** begin **
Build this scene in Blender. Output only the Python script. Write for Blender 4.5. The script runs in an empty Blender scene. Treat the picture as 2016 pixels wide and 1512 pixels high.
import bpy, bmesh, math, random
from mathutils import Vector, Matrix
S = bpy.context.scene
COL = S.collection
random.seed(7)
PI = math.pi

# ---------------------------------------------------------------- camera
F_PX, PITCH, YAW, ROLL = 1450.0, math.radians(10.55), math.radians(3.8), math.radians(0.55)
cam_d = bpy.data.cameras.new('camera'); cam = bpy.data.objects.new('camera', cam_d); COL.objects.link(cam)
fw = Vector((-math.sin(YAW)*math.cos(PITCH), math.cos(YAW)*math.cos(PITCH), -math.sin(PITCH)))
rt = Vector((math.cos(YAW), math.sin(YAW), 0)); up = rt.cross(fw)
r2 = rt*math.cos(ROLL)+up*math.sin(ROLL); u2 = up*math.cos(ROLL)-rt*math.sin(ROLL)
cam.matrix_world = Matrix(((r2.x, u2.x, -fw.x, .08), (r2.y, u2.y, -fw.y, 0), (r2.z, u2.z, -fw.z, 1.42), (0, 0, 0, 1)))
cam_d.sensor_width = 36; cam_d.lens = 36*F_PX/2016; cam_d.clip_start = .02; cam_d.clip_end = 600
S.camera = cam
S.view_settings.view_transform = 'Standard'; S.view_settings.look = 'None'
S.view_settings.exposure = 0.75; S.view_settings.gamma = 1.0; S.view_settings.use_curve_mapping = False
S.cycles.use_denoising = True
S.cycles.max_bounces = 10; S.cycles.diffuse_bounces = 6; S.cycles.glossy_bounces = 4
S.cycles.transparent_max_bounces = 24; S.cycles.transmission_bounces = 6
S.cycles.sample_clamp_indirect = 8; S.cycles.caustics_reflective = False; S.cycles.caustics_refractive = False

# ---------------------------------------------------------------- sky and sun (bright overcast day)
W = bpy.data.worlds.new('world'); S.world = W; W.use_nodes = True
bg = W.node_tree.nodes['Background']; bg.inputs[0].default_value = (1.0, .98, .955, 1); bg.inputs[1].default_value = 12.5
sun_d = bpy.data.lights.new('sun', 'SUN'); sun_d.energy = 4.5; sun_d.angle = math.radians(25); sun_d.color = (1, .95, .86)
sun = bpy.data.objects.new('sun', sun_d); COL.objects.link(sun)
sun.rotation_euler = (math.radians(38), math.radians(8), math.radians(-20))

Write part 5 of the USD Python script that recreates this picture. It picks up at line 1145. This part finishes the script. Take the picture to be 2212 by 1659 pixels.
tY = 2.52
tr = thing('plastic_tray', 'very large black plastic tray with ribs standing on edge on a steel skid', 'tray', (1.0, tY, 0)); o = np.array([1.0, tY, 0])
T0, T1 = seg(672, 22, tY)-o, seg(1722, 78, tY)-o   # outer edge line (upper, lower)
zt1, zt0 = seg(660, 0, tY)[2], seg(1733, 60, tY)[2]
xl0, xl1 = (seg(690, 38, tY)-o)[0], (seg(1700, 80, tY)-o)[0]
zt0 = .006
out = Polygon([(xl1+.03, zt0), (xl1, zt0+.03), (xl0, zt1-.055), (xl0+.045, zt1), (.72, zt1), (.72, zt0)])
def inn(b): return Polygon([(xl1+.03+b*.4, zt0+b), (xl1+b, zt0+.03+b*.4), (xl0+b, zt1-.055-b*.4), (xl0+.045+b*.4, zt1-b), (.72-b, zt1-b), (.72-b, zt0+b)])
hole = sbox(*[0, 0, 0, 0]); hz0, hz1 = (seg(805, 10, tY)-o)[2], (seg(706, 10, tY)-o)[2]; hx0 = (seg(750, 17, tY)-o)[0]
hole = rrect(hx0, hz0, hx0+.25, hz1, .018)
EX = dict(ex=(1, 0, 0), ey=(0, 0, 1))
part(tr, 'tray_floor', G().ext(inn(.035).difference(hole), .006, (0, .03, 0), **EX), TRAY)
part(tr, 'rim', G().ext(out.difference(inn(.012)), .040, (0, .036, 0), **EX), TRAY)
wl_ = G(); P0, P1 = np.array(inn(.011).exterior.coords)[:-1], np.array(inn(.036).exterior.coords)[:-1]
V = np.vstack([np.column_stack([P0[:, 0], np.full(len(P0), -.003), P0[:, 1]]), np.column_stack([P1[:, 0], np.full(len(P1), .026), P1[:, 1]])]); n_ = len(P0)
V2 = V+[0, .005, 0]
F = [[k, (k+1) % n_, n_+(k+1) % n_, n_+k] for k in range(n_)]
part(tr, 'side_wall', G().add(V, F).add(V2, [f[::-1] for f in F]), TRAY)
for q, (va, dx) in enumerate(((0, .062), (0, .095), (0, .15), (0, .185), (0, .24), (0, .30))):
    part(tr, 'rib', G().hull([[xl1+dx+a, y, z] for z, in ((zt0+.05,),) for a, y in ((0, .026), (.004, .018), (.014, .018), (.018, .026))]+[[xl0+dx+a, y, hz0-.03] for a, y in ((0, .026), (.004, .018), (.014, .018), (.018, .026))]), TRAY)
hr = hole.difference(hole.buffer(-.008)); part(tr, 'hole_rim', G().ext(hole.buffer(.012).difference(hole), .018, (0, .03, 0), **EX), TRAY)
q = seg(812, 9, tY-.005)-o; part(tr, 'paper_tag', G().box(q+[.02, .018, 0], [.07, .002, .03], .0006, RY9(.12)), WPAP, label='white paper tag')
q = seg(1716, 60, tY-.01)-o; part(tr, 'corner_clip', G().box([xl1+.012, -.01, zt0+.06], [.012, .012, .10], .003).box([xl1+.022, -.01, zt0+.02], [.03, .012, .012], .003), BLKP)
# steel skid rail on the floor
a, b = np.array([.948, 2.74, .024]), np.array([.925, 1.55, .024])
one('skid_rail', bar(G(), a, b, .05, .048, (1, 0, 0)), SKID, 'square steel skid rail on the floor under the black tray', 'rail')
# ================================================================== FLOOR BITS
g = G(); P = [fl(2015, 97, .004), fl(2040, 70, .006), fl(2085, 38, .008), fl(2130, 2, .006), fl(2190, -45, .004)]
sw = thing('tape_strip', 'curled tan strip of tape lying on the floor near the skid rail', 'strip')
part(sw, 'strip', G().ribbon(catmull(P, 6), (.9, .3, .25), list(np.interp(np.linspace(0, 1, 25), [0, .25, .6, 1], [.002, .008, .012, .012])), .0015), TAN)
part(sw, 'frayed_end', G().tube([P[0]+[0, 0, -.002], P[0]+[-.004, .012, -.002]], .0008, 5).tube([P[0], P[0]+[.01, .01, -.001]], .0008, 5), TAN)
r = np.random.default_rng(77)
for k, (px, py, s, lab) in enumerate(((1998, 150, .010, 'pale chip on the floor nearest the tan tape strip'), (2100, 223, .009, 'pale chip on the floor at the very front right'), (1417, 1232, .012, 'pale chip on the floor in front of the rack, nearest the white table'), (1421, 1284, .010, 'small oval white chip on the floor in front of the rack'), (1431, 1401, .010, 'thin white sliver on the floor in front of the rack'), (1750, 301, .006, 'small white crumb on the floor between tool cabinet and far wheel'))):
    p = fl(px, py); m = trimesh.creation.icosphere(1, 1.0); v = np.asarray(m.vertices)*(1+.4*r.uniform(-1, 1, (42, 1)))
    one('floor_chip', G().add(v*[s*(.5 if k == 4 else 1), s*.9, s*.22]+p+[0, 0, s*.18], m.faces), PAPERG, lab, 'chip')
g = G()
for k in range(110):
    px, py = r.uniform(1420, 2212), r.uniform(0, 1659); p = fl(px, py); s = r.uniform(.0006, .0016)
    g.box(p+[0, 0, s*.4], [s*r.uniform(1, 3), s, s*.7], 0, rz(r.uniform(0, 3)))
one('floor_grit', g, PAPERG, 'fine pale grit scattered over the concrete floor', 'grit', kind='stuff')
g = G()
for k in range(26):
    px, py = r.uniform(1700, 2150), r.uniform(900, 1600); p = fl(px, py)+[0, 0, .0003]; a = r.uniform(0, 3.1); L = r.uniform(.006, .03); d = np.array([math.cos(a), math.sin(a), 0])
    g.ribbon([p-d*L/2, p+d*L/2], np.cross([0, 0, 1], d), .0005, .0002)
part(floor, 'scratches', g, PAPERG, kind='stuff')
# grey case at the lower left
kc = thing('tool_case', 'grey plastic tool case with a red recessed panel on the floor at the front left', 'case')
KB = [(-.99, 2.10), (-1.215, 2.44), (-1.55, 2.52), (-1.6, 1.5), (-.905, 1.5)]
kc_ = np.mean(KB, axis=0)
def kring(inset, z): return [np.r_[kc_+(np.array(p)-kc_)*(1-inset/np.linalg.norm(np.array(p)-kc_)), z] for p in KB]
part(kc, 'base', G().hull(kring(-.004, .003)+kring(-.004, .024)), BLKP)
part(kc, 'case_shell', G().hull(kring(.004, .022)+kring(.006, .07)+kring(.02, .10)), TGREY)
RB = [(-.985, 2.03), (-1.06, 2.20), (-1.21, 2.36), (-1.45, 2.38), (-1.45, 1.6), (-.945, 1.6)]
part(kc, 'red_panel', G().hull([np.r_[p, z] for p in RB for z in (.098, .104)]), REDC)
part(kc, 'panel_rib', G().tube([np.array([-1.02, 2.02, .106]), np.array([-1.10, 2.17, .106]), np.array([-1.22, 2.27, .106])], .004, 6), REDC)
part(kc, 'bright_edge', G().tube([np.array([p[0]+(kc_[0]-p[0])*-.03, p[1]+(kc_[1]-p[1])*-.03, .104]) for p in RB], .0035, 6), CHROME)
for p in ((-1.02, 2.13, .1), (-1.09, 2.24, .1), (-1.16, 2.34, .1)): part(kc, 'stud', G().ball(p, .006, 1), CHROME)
** end **
SET TASK
Each line above that holds the string "scene" should be copied and shown.

EXPECTED ANSWER
Build this scene in Blender. Output only the Python script. Write for Blender 4.5. The script runs in an empty Blender scene. Treat the picture as 2016 pixels wide and 1512 pixels high.
S = bpy.context.scene